## Task data
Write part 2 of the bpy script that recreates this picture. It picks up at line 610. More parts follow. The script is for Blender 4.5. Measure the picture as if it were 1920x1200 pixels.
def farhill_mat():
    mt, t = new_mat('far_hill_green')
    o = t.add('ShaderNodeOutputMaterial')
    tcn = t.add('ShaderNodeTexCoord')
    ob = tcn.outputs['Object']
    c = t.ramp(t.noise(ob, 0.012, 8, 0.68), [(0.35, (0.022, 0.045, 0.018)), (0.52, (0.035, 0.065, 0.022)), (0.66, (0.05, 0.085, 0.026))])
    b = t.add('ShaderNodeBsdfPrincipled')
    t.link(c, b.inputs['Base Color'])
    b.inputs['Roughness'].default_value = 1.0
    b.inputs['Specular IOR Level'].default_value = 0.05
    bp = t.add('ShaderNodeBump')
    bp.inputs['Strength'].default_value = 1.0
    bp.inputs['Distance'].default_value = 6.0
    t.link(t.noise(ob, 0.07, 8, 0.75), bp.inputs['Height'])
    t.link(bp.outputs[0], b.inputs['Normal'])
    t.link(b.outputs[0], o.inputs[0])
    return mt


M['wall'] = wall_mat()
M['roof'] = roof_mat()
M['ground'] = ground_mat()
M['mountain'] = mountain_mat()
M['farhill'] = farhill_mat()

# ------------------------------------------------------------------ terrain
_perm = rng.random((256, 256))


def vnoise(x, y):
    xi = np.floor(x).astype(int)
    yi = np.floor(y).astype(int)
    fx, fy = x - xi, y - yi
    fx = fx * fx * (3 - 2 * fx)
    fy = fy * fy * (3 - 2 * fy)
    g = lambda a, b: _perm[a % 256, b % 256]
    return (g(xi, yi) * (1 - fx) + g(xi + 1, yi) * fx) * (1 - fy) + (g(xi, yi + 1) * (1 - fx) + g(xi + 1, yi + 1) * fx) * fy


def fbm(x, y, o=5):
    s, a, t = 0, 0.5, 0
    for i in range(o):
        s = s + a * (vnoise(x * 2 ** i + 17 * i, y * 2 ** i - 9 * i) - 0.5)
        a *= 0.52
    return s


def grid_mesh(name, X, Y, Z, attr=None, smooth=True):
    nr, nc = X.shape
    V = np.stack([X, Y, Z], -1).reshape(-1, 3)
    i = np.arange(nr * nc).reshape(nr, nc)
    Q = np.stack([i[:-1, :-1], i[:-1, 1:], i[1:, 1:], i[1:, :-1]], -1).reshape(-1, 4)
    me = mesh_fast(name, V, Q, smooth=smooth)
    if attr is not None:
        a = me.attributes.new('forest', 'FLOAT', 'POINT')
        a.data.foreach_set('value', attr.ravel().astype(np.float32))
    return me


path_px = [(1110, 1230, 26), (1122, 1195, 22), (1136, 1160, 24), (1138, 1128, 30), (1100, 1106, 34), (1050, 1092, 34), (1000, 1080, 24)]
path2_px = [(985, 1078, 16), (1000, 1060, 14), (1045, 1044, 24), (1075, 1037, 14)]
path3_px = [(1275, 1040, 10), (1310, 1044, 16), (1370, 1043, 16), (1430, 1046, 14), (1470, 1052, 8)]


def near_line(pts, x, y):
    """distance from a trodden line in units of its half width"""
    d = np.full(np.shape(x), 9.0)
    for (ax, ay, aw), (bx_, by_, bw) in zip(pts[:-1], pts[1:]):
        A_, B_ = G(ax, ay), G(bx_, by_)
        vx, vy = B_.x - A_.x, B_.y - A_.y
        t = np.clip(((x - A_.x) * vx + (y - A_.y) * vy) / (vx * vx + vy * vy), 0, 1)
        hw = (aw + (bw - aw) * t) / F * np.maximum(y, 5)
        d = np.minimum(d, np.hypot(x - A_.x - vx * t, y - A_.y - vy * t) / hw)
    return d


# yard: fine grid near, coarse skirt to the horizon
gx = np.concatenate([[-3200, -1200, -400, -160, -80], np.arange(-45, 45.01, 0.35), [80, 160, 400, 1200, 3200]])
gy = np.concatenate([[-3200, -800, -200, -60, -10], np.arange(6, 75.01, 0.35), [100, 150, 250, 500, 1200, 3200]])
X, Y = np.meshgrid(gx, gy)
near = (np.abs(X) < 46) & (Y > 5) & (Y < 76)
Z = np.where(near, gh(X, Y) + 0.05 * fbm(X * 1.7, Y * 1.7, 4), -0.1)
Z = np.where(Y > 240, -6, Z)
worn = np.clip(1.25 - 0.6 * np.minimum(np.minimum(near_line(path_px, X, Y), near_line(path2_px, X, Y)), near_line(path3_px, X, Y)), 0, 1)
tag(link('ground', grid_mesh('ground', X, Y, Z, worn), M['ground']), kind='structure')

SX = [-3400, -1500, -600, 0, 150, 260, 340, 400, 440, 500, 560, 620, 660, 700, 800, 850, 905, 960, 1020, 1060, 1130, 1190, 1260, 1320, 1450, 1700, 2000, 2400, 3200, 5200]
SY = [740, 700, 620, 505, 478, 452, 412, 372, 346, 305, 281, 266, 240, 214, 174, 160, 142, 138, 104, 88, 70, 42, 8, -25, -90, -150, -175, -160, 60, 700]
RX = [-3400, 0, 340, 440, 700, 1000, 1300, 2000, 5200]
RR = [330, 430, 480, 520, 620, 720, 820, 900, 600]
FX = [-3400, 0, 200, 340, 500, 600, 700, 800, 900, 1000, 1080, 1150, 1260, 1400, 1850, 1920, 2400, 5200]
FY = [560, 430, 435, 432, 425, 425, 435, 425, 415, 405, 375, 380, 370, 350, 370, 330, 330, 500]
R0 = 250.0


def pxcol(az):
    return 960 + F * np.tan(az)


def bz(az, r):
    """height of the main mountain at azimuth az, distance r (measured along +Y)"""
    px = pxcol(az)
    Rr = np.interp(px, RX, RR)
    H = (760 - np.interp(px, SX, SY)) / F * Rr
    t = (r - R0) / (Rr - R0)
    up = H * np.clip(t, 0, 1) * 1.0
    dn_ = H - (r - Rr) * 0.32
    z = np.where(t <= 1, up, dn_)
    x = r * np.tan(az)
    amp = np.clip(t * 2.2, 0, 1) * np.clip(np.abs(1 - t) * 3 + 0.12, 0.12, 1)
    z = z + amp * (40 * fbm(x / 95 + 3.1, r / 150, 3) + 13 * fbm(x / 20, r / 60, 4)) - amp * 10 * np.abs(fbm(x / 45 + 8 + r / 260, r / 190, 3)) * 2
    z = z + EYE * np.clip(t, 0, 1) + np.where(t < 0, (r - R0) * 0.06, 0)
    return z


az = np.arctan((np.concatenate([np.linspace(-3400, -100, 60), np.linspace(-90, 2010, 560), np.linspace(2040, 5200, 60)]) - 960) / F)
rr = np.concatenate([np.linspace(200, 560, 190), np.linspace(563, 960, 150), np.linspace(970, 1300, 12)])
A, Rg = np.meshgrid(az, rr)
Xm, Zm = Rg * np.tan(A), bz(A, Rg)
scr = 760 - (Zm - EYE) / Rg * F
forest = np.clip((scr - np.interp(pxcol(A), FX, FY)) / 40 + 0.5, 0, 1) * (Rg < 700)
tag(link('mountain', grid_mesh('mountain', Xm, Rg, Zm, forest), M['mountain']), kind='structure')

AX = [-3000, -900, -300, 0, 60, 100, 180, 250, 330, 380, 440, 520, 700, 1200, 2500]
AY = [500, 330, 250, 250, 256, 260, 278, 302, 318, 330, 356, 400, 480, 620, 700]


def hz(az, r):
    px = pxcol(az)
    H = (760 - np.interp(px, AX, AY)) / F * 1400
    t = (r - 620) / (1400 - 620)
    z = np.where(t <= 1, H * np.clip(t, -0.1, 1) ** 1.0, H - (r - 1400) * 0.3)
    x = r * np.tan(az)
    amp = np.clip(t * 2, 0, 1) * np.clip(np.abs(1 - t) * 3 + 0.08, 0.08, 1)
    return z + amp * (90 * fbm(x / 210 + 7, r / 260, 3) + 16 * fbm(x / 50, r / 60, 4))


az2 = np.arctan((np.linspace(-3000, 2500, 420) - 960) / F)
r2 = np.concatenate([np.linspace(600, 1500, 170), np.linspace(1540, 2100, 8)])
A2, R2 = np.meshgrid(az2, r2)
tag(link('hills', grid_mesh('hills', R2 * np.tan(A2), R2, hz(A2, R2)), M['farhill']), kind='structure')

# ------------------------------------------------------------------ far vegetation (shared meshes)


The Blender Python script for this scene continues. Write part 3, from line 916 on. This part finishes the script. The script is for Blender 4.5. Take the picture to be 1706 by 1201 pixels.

## The task
Report each line in the preceding entries that holds the string "this".

## Exercise output
Write part 2 of the bpy script that recreates this picture. It picks up at line 610. More parts follow. The script is for Blender 4.5. Measure the picture as if it were 1920x1200 pixels.
The Blender Python script for this scene continues. Write part 3, from line 916 on. This part finishes the script. The script is for Blender 4.5. Take the picture to be 1706 by 1201 pixels.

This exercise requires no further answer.